When you look at the cover of the Sheepdogs album Learn & Burn, it’s pretty easy to imagine what the music inside might be like. The photo depicts three shaggy guitarists rocking out, and the guy in the middle—with his dirty-blond hair hanging down over his face—looks a lot like Duane Allman in the At Fillmore East days. To his right is a bearded fellow with thick black curls whose whole vibe screams Carlos Santana at Woodstock.

So it’s no surprise that the first single from Learn & Burn, “I Don’t Know”, boasts a heavy southern-rock vibe, or that the title track features smouldering Latin-rock elements. On the phone from T.O.—where his band is performing as part of the Toronto International Film Festival—Sheepdogs songwriter, vocalist, and guitarist Ewan Currie (the Allman-lookin’ dude) admits his group’s indebtedness to the sounds of the ’70s.
“We just wanted to take all the music that we like and kind of combine it,” says Currie, “and hopefully it’s our own kind of musical stew. It just happens that a lot of it typically comes from the ’60s and ’70s. The type of music being made at that time really speaks to us, I guess.”

It also speaks to the hordes of folks who, impressed by the Sheepdogs’ retro leanings, voted for them in a competition to see which unsigned act would be the first ever to appear on the cover of Rolling Stone. The Sheepdogs eventually took that top prize—their unkempt image gracing the magazine’s August 5, 2011, issue—but not before facing off against cofinalist Lelia Broussard at the Bonnaroo festival in Tennessee, where Currie got to see both his hero Gregg Allman and the reunited Buffalo Springfield perform.

Another byproduct of the Sheepdogs’ recent popularity boost is their scoring of the opening slot on the Kings of Leon’s upcoming cross-Canada tour. Currie is particularly psyched about warming up for the Followill clan because when his band started out it covered a ton of material from the first KOL album, Youth and Young Manhood.

As far as the actual Rolling Stone article goes, Currie says it was a “surreal” experience absorbing the Austin Scaggs–penned piece.
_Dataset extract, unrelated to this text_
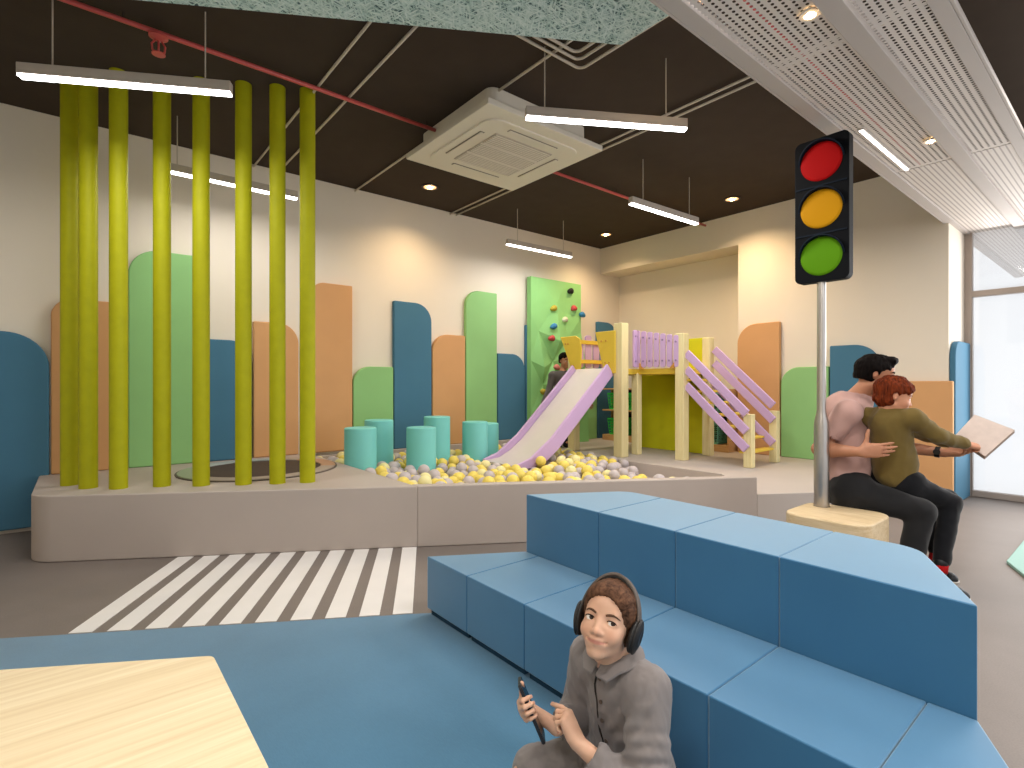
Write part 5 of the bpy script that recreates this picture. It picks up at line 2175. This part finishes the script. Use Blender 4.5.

So did he and his bandmates get up early on the day of publication so they could race out to the nearest bookstore and buy as many copies as they could carry out?

“We were actually given a whole box of them the day we found out we were on the cover,” explains Currie. “I wish I still had one of them, because they all kinda disappeared over the last month or so. People kept askin’ for them and grabbin’ ’em, and I’m not very good at saving the mementos. But I think my mom has a couple, so I should be okay.”